→ **Data section**

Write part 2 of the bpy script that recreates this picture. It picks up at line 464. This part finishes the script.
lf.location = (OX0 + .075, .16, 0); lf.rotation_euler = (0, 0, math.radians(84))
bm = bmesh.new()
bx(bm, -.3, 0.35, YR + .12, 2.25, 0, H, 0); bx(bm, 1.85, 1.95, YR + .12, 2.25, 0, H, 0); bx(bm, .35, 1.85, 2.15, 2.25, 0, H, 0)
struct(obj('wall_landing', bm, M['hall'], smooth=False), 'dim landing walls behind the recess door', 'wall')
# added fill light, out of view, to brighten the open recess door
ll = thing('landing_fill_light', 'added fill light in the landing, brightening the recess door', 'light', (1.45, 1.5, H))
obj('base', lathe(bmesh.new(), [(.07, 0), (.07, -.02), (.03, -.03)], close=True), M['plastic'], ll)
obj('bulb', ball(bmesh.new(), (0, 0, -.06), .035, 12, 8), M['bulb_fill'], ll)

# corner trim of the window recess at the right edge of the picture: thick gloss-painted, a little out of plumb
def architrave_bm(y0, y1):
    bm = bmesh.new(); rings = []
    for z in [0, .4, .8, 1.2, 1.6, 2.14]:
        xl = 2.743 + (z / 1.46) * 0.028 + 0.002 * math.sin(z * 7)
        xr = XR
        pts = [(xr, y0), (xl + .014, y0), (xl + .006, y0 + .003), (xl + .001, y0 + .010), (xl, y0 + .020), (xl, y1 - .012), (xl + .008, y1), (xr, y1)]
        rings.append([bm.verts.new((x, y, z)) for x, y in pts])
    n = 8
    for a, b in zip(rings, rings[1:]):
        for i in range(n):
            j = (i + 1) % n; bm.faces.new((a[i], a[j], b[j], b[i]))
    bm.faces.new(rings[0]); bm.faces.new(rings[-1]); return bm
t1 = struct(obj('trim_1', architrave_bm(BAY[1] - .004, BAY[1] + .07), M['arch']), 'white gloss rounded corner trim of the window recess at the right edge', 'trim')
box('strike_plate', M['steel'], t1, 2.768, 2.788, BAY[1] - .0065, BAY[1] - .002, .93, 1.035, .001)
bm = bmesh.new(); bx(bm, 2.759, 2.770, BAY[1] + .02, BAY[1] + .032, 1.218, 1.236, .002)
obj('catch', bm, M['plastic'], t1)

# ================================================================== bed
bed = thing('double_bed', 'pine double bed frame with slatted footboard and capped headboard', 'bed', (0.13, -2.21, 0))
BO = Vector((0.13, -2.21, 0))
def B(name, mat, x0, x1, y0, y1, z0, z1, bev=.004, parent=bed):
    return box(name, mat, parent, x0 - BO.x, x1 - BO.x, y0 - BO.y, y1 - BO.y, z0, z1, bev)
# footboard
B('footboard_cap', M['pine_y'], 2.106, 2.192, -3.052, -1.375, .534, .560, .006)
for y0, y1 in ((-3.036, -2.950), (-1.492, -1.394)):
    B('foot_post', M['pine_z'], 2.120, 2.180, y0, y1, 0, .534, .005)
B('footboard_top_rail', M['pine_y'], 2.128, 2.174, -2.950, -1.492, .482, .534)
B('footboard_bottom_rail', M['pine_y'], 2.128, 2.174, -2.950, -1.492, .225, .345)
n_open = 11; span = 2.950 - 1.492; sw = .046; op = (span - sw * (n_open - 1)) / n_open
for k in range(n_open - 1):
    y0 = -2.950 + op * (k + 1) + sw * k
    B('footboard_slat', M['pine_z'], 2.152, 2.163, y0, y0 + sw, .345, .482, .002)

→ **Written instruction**
Print out the whole listing exactly as it appears.

→ **Finished task**
Write part 2 of the bpy script that recreates this picture. It picks up at line 464. This part finishes the script.
lf.location = (OX0 + .075, .16, 0); lf.rotation_euler = (0, 0, math.radians(84))
bm = bmesh.new()
bx(bm, -.3, 0.35, YR + .12, 2.25, 0, H, 0); bx(bm, 1.85, 1.95, YR + .12, 2.25, 0, H, 0); bx(bm, .35, 1.85, 2.15, 2.25, 0, H, 0)
struct(obj('wall_landing', bm, M['hall'], smooth=False), 'dim landing walls behind the recess door', 'wall')
# added fill light, out of view, to brighten the open recess door
ll = thing('landing_fill_light', 'added fill light in the landing, brightening the recess door', 'light', (1.45, 1.5, H))
obj('base', lathe(bmesh.new(), [(.07, 0), (.07, -.02), (.03, -.03)], close=True), M['plastic'], ll)
obj('bulb', ball(bmesh.new(), (0, 0, -.06), .035, 12, 8), M['bulb_fill'], ll)

# corner trim of the window recess at the right edge of the picture: thick gloss-painted, a little out of plumb
def architrave_bm(y0, y1):
    bm = bmesh.new(); rings = []
    for z in [0, .4, .8, 1.2, 1.6, 2.14]:
        xl = 2.743 + (z / 1.46) * 0.028 + 0.002 * math.sin(z * 7)
        xr = XR
        pts = [(xr, y0), (xl + .014, y0), (xl + .006, y0 + .003), (xl + .001, y0 + .010), (xl, y0 + .020), (xl, y1 - .012), (xl + .008, y1), (xr, y1)]
        rings.append([bm.verts.new((x, y, z)) for x, y in pts])
    n = 8
    for a, b in zip(rings, rings[1:]):
        for i in range(n):
            j = (i + 1) % n; bm.faces.new((a[i], a[j], b[j], b[i]))
    bm.faces.new(rings[0]); bm.faces.new(rings[-1]); return bm
t1 = struct(obj('trim_1', architrave_bm(BAY[1] - .004, BAY[1] + .07), M['arch']), 'white gloss rounded corner trim of the window recess at the right edge', 'trim')
box('strike_plate', M['steel'], t1, 2.768, 2.788, BAY[1] - .0065, BAY[1] - .002, .93, 1.035, .001)
bm = bmesh.new(); bx(bm, 2.759, 2.770, BAY[1] + .02, BAY[1] + .032, 1.218, 1.236, .002)
obj('catch', bm, M['plastic'], t1)

# ================================================================== bed
bed = thing('double_bed', 'pine double bed frame with slatted footboard and capped headboard', 'bed', (0.13, -2.21, 0))
BO = Vector((0.13, -2.21, 0))
def B(name, mat, x0, x1, y0, y1, z0, z1, bev=.004, parent=bed):
    return box(name, mat, parent, x0 - BO.x, x1 - BO.x, y0 - BO.y, y1 - BO.y, z0, z1, bev)
# footboard
B('footboard_cap', M['pine_y'], 2.106, 2.192, -3.052, -1.375, .534, .560, .006)
for y0, y1 in ((-3.036, -2.950), (-1.492, -1.394)):
    B('foot_post', M['pine_z'], 2.120, 2.180, y0, y1, 0, .534, .005)
B('footboard_top_rail', M['pine_y'], 2.128, 2.174, -2.950, -1.492, .482, .534)
B('footboard_bottom_rail', M['pine_y'], 2.128, 2.174, -2.950, -1.492, .225, .345)
n_open = 11; span = 2.950 - 1.492; sw = .046; op = (span - sw * (n_open - 1)) / n_open
for k in range(n_open - 1):
    y0 = -2.950 + op * (k + 1) + sw * k
    B('footboard_slat', M['pine_z'], 2.152, 2.163, y0, y0 + sw, .345, .482, .002)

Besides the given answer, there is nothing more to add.